What is The Weekend Assignment? The purpose of this blog series is to create a casual and fun learning environment where we all can explore a topic/theme each weekend and through the week.

Each blog will set a new topic/theme and then share what we all learned from the previous assignment.

The assignment for this weekend is focused on the theme of space. You can approach the theme from any angle. For example, you could explore how all the stars in the sky are a glimpse into the past. Or you could explore how stars were used to help sailors navigate the seas. The avenues for exploration are endless.


Now let’s explore the previous assignment on calendars.

Cal·en·dar
/ˈkaləndər/
Noun
a chart or series of pages showing the days, weeks, and months of a particular year, or giving particular seasonal information.

The word calendar comes from the latin word calends, which was the name for the first day of every month in the Roman Calendar. The word signified the beginning of a new lunar cycle and was set as a day where all debts must be paid. The debts were kept in kalendaria, essentially the Roman version of an accounting book.

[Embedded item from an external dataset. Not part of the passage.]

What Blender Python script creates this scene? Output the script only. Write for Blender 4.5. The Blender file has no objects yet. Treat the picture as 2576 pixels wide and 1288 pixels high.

The earliest forms of timekeeping involved tracking of the movements of the sun and the moon, but it wasn’t until the bronze age that we got the first recorded evidence of calendars. This came at the same time as the development of writing.

There were many areas of ancient society that used calendars, but it was most useful in helping farmers keep track of time so they could plan their planting and harvesting seasons.

Calendars have since moved from physical objects into the digital world of computing, but calendars and computers once caused a big issue.

During the turn of the century there was a fear that the formatting and storage of calendar data on computers would be corrupted, the issue was called the Y2K Problem or the Millennium Bug. A lot of date formats in computers noted the year only using the last two digits and it was feared that computers would record the year 2000 (00) as 1900 (00).

I hope you have a great weekend with fun events on your calendar, but don’t forget to have fun exploring the theme of space in between.